• [Exercise]: Reproduce exactly the lines below, from the first one through the line containing "b = MB('trim_20');", and omit any pictures.

• [Provided material]:
+ + + + + + +

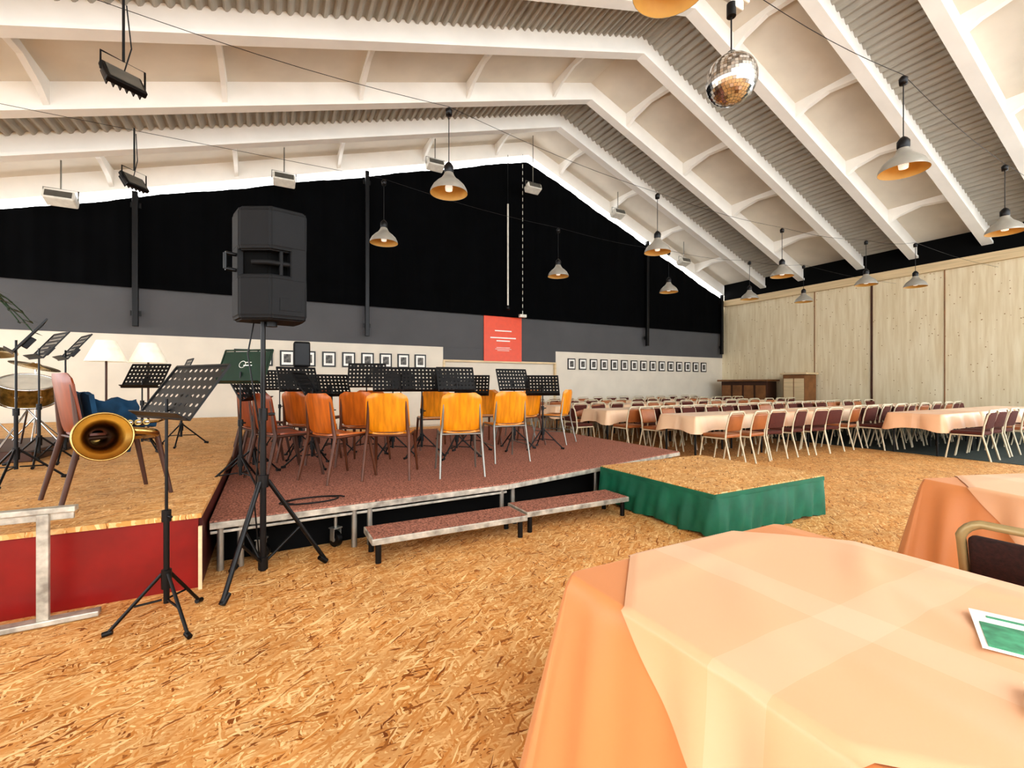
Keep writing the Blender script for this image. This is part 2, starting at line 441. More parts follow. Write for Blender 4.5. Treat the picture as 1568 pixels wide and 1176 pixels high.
step('stage_step', 1.98, 3.12, 3.42, 3.76, .19)
b = MB('caster_wheel')
b.tube([(-.02, 0, .06), (.02, 0, .06)], .06, M_blk, 20); b.tube([(-.025, 0, .06), (.025, 0, .06)], .02, M_alu, 10)
b.box((-.032, 0, .1), (.006, .05, .1), M_alu, .002); b.box((.032, 0, .1), (.006, .05, .1), M_alu, .002); b.box((0, 0, .15), (.08, .07, .01), M_alu, .002)
b.tube([(0, 0, .15), (0, 0, .28)], .014, M_alu, 8)
cw_ = b.mesh(); inst(cw_, 'caster_wheel', (.47, 3.88, 0), 30); inst(cw_, 'caster_wheel', (-.05, 3.86, 0), 70)

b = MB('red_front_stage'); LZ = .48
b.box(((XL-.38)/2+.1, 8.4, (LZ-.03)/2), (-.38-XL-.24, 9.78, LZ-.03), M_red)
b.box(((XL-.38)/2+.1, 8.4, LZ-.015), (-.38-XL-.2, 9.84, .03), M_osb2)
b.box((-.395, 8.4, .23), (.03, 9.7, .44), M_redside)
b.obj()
b = MB('trim_20'); b.box((-.385, 3.475, .2), (.02, .02, .4), M_pinetrim); b.obj()

# green podium
b = MB('green_skirted_podium')
PZ = .38; x0, x1, y0, y1 = 3.28, 4.9, 2.55, 4.02
b.box(((x0+x1)/2, (y0+y1)/2, PZ-.0), (x1-x0, y1-y0, .012), M_osb2); b.box(((x0+x1)/2, (y0+y1)/2, PZ-.03), (x1-x0-.02, y1-y0-.02, .05), M_wood_md)
def pl(a, c, n):
    return [(a[0]+(c[0]-a[0])*i/n, a[1]+(c[1]-a[1])*i/n) for i in range(n)]
cs = [(x0, y0), (x1, y0), (x1, y1), (x0, y1)]; ns = [(0, -1), (1, 0), (0, 1), (-1, 0)]
pts = []
for i in range(4):
    for (k2, p) in enumerate(pl(cs[i], cs[(i+1) % 4], 60)): pts.append((p, ns[i], k2/60))
rings = 8; vs = []
for j in range(rings+1):
    t = j/rings
    for i, (p, nn, s_) in enumerate(pts):
        o = .012+.025*t*(1+math.sin(i*.45+2*math.sin(i*.11)))*(.5+.5*math.sin(t*3))+.014*math.sin(i*1.1+t*4)*t
        vs.append((p[0]+nn[0]*o, p[1]+nn[1]*o, PZ-.01-t*(PZ-.025)+(.012*math.sin(i*.3) if j == rings else 0)))
n = len(pts); fs = [[j*n+i, (j+1)*n+i, (j+1)*n+(i+1) % n, j*n+(i+1) % n] for j in range(rings) for i in range(n)]
b.add(vs, fs, M_greencloth, True)
for i in range(4): rail(cs[i], cs[(i+1) % 4], PZ-.025, .04, .03, M_greencloth)
b.obj()

# ------------------------------------------------------------ chairs
def rr(w, h, rad):
    def g(u, v):
        vv = v*h/2; d = abs(vv)-(h/2-rad)
        ins = rad-math.sqrt(max(0, rad*rad-d*d)) if d > 0 else 0
        return u*(w/2-ins), vv
    return g
def ply_chair(name, wood, leg, lr=.012):
    b = MB(name)
    g = rr(.42, .38, .07)
    def back(u, v):
        x, z = g(u, v); return (x*(1-.04*v), -.2+.035*(u*u)-.06*(v+1)*.5-.02, .66+z)
    b.slab(lambda u, v: back(-u, v), 12, 12, .012, wood)
    g2 = rr(.42, .42, .06)
    def seat(u, v):
        x, y = g2(u, v); return (x, .02+y, .455-.012*(1-u*u)-(.03*max(0, v-.6)/.4)**1)
    b.slab(seat, 12, 12, .016, wood)
    for sx in (-1, 1):
        b.tube([(sx*.225, -.3, .0), (sx*.205, -.2, .43), (sx*.195, -.21, .5), (sx*.18, -.235, .78)], lr, leg, 8, radii=[lr*.8, lr*1.15, lr*1.1, lr*.8])
        b.tube([(sx*.225, .28, .0), (sx*.2, .2, .44)], lr, leg, 8, radii=[lr*.8, lr*1.15])
        b.tube([(sx*.2, .2, .44), (sx*.205, -.2, .43)], lr*.9, leg, 8)
        if lr < .014: b.tube([(sx*.215, -.24, .2), (sx*.21, .225, .2)], .008, leg, 6)
    b.tube([(-.2, .2, .43), (.2, .2, .43)], .01, leg, 8); b.tube([(-.2, -.2, .43), (.2, -.2, .43)], .01, leg, 8)
    return b.mesh()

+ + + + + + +

• [Written solution]:
Keep writing the Blender script for this image. This is part 2, starting at line 441. More parts follow. Write for Blender 4.5. Treat the picture as 1568 pixels wide and 1176 pixels high.
step('stage_step', 1.98, 3.12, 3.42, 3.76, .19)
b = MB('caster_wheel')
b.tube([(-.02, 0, .06), (.02, 0, .06)], .06, M_blk, 20); b.tube([(-.025, 0, .06), (.025, 0, .06)], .02, M_alu, 10)
b.box((-.032, 0, .1), (.006, .05, .1), M_alu, .002); b.box((.032, 0, .1), (.006, .05, .1), M_alu, .002); b.box((0, 0, .15), (.08, .07, .01), M_alu, .002)
b.tube([(0, 0, .15), (0, 0, .28)], .014, M_alu, 8)
cw_ = b.mesh(); inst(cw_, 'caster_wheel', (.47, 3.88, 0), 30); inst(cw_, 'caster_wheel', (-.05, 3.86, 0), 70)

b = MB('red_front_stage'); LZ = .48
b.box(((XL-.38)/2+.1, 8.4, (LZ-.03)/2), (-.38-XL-.24, 9.78, LZ-.03), M_red)
b.box(((XL-.38)/2+.1, 8.4, LZ-.015), (-.38-XL-.2, 9.84, .03), M_osb2)
b.box((-.395, 8.4, .23), (.03, 9.7, .44), M_redside)
b.obj()
b = MB('trim_20'); b.box((-.385, 3.475, .2), (.02, .02, .4), M_pinetrim); b.obj()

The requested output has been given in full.